Working Papers

The Efficient Deployment of Police Resources: Theory and New Evidence from a Randomized Drunk Driving Crackdown in India

with Abhijit Banerjee, Esther Duflo, and Nina Singh

Revise and resubmit, Econometrica

Sept. 2022 Draft

Should police activity be narrowly focused and high force, or widely-dispersed but of moderate intensity? Critics of intense "hot spot" policing argue it primarily displaces, not reduces, crime. But if learning about enforcement takes time, the police may take advantage of this period to intervene intensively in the most productive location. We propose a multi-armed bandit model of criminal learning and structurally estimate its parameters using data from a randomized controlled experiment on an anti-drunken driving campaign in Rajasthan, India. In each police station, sobriety checkpoints were either rotated among 3 locations or fixed in the best location, and the intensity of the crackdown was cross-randomized. Rotating checkpoints reduced night accidents by 17%, and night deaths by 25%, while fixed checkpoints had no significant effects. In structural estimation, we show clear evidence of driver learning and strategic responses. We use these parameters to simulate environment-specific optimal enforcement policies.
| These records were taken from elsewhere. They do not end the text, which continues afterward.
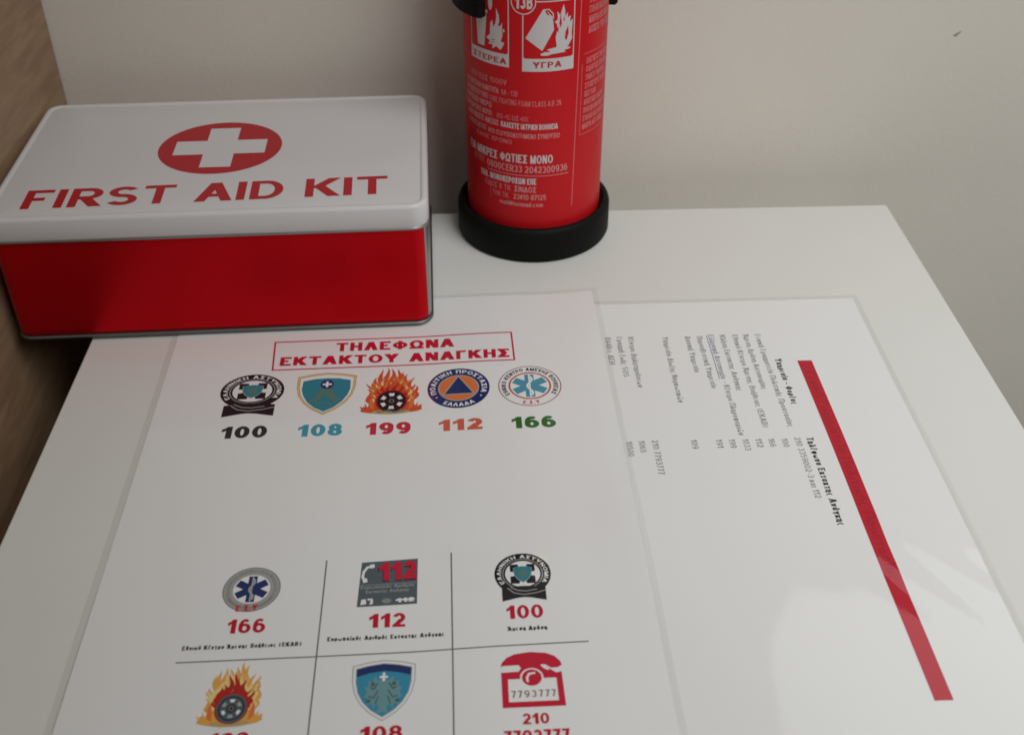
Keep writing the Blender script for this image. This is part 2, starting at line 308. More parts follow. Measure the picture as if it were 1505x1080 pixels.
# ------------------------------------------------------------------ setting
WY = 0.036
def grid(name, x0, x1, y0, y1, nx, ny, f, m, parent=None):
    v = [f(x0+(x1-x0)*i/nx, y0+(y1-y0)*j/ny) for j in range(ny+1) for i in range(nx+1)]
    fc = [(j*(nx+1)+i, j*(nx+1)+i+1, (j+1)*(nx+1)+i+1, (j+1)*(nx+1)+i) for j in range(ny) for i in range(nx)]
    return obj(name, v, fc, m, parent, True)
PX = -0.2355
wall = tag(box('wall', (PX-0.03, WY, -0.45), (1.6, WY+0.1, 1.6), MAT['wall']), kind='structure')
# small dent in the paint
dv = []
for i in range(14):
    a = 2*math.pi*i/14; rr = 1+0.25*math.sin(3*a+1)
    x, z = .0021*rr*math.cos(a), .00075*rr*math.sin(a); dv.append((.2757+x*.82-z*.57, WY-.0003, .0896+x*.57+z*.82))
obj('paint_chip', dv + [(p[0], WY+.001, p[2]) for p in dv], [tuple(range(14))] + [(i, i+14, (i+1) % 14+14, (i+1) % 14) for i in range(14)], MAT['chip'], wall)
tag(box('floor', (-1.2, -1.6, -0.55), (1.6, WY+0.1, -0.45), MAT['floor']), kind='structure')
cab = thing('wooden_cabinet', 'brown wood grained cabinet side standing left of the white table', 'cabinet', (PX, 0, -0.45))
box('side_panel', (-0.018, -0.75, 0.0), (0, WY-0.001, 1.4), MAT['wood'], cab, 0.0008)
box('shelf_board', (-0.42, -0.73, 0.45), (-0.018, WY-0.003, 0.468), MAT['wood'], cab)
box('far_side_panel', (-0.438, -0.75, 0.0), (-0.42, WY-0.001, 1.4), MAT['wood'], cab)
box('back_panel', (-0.42, WY-0.008, 0.0), (-0.018, WY-0.003, 1.4), MAT['wood'], cab)
# ------------------------------------------------------------------ table
XL, XR, YF = -0.1945, 0.24206, -0.46
tb = thing('side_table', 'white side table with plain matt top under the tin and sheets', 'table', ((XL+XR)/2, YF/2, -0.45))
hx = (XR-XL)/2; hy = -YF/2
box('table_top', (-hx, -hy, 0.415), (hx, hy, 0.45), MAT['table'], tb, 0.0012)
for sx in (-1, 1):
    x0, x1 = sorted((sx*(hx-.0015), sx*(hx-.0195))); box('side_panel', (x0, -hy+.002, 0), (x1, hy-.002, .4148), MAT['table'], tb, .001)  # unseen closed sides, added to keep light out of the gap at left
box('back_panel', (-hx+.02, hy-.012, .03), (hx-.02, hy-.004, .4146), MAT['table'], tb)  # unseen back, added with the sides to darken that gap
box('shelf_board', (-hx+.02, -hy+.01, .10), (hx-.02, hy-.013, .118), MAT['table'], tb)
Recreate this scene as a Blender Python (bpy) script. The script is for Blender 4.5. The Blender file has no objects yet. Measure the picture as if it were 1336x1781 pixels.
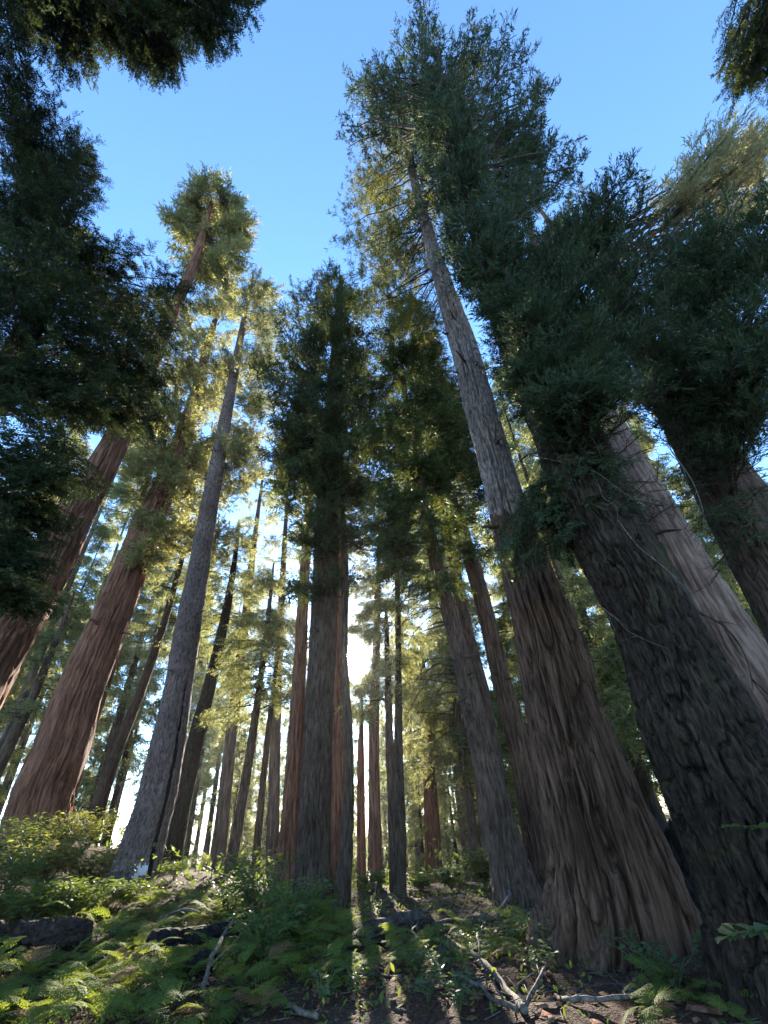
import bpy, math, random
import numpy as np

# ------------------------------------------------------------------ camera, sky, sun, exposure
SC = bpy.context.scene
COL = SC.collection
F_PX, CX, CY, EYE = 740.0, 668.0, 890.5, 1.6          # focal length and centre in photo pixels, eye height
_v = np.array([590 - CX, -(-140 - CY), -F_PX])
CZ = _v / np.linalg.norm(_v)                           # world up seen in camera axes
_f = np.array([0, 0, -1.0])
CYW = _f - _f.dot(CZ) * CZ; CYW /= np.linalg.norm(CYW)
CXW = np.cross(CYW, CZ)
ROT = np.array([CXW, CYW, CZ])                         # camera axes -> world axes
CAM = np.array([0, 0, EYE])

cam_data = bpy.data.cameras.new('camera')
cam = bpy.data.objects.new('camera', cam_data); COL.objects.link(cam)
cam_data.sensor_fit = 'VERTICAL'; cam_data.sensor_height = 36.0
cam_data.lens = F_PX / 1781 * 36.0
cam_data.clip_end = 3000; cam_data.clip_start = 0.05
from mathutils import Matrix, Vector
M4 = Matrix.Identity(4)
for i in range(3):
    for j in range(3): M4[i][j] = ROT[i, j]
M4.translation = Vector(CAM)
cam.matrix_world = M4
SC.camera = cam

def ray(px, py):
    d = ROT @ np.array([px - CX, -(py - CY), -F_PX]); return d / np.linalg.norm(d)
SUN_DIR = ray(617, 1145)
SUN_EL = math.asin(SUN_DIR[2]); SUN_AZ = math.atan2(SUN_DIR[0], SUN_DIR[1])

w = bpy.data.worlds.new('World'); SC.world = w; w.use_nodes = True
nt = w.node_tree; nt.nodes.clear()
out = nt.nodes.new('ShaderNodeOutputWorld'); bg = nt.nodes.new('ShaderNodeBackground')
sky = nt.nodes.new('ShaderNodeTexSky'); sky.sky_type = 'NISHITA'; sky.sun_disc = False
sky.sun_elevation = SUN_EL; sky.sun_rotation = SUN_AZ
sky.air_density = 1.0; sky.dust_density = 0.0; sky.ozone_density = 5.0; sky.altitude = 0
tc = nt.nodes.new('ShaderNodeTexCoord')
dot = nt.nodes.new('ShaderNodeVectorMath'); dot.operation = 'DOT_PRODUCT'
nrm = nt.nodes.new('ShaderNodeVectorMath'); nrm.operation = 'NORMALIZE'
nt.links.new(tc.outputs['Generated'], nrm.inputs[0])
nt.links.new(nrm.outputs[0], dot.inputs[0]); dot.inputs[1].default_value = tuple(SUN_DIR)
def wmath(op, a, b=None):
    n = nt.nodes.new('ShaderNodeMath'); n.operation = op
    for k, q in enumerate((a, b)):
        if q is None: continue
        if isinstance(q, (int, float)): n.inputs[k].default_value = q
        else: nt.links.new(q, n.inputs[k])
    return n.outputs[0]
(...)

A Division of Laborers: Identity and Efficiency in India

with Guilhem Cassan and Tatjana Kleinberg

Revise and resubmit, Econometrica

Sept. 2022 Draft

Workers' social identity affects their occupation, and therefore the structure and prosperity of the aggregate economy. We estimate a general equilibrium Roy model of this phenomenon in the Indian caste system, where work and identity are particularly intertwined. New data on occupation, wages, and caste’s traditional occupations and social status show that workers are over-represented in their traditional occupations and under-represented in socially higher or lower occupations. We consider counterfactuals removing castes' hierarchical and occupational links. Despite more efficient human capital allocation, aggregate output gains are small–in some counterfactuals negative–due to weaker caste networks and reduced learning across generations. 


Fairness in Incomplete Information Bargaining

with Bradley Larsen, Shengwu Li, J.J. Prescott, Bernardo Silveira, and Chuan Yu

Submitted

This paper documents a robust pattern from diverse sequential bargaining settings: agents favor offers that split the difference between the previous two offers. Our settings include price negotiations, insurance claims, trade tariffs, and even a TV game show. We argue that classical game theory cannot convincingly explain these findings. Instead, we propose a robust-inference argument under which the two last offers might bound potential surplus. Split-the-difference offers can then be viewed as a fair division. Consistent data patterns in each setting point to split-the-difference offers as a strong bargaining norm.


Dynamics of a Malthusian Economy: India in the Aftermath of the 1918 Influenza

with Dave Donaldson

Sept. 2021 Draft

The 1918 influenza epidemic struck India when the subcontinent was mired in its long-term Malthusian equilibrium of low population growth and stable per-capita con-sumption. Its terrible death toll left survivors with additional agricultural land, which we show they rapidly put to agricultural use with no decrease in yields. We explore the extent to which this increased per-capita wealth gave rise, over the ensuing decades, to heightened investments in both child quantity as well as child quality. Consistent with most Malthusian unified growth theories, we find that individuals in heavily affected districts had more children in the aftermath of the influenza. We also find that these children were taller and better educated. Our results suggest that the preference for child quality existed even in societies that appeared Malthusian both to contemporary observers and modern historians.


Chat Over Coffee? Diffusion of Agronomic Practices Through Information Networks in Rwanda

with Esther Duflo, Tavneet Suri, and Celine Zipfel

Sept. 2022 Draft

This paper studies the role of social learning in farmers’ adoption of agronomic practices, in the context of an RCT that trained farmers on coffee agronomy in Rwanda. While the program improved knowledge of all trained best practices and strengthened social networks, detailed tree audits reveal limited impacts on adoption. We find no evidence of diffusion through farmers’ networks; instead, control households experienced negative spillovers in high treatment concentration areas. These explain much of the 7% higher yields of treatment farmers compared to the control group at endline. Our results highlight the challenges of information diffusion in agricultural extension programs.


Bargaining and Welfare: A Dynamic Structural Analysis of the Autorickshaw Market

January 2017 Draft

Bargaining for retail goods is ubiquitous in developing countries, where traders spend substantial amounts of time haggling over purchases. Would welfare be higher if trade was conducted at fixed prices instead? The answer is theoretically ambiguous: if bargaining is a low cost form of price discrimination, it may lead to greater trade and welfare and even approximate the optimal incentive compatible outcome. However, if bargaining imposes large utility costs on the participants, then a fixed price may be preferable. I develop the tools to resolve this question, specifying a model of repeated trade with hidden valuations adapted to the context of bargaining, and developing a dynamic structural estimation technique to infer the underlying parameters of the market. I then apply these techniques to bargaining data I collected from the market for local autorickshaw transportation in Jaipur, India.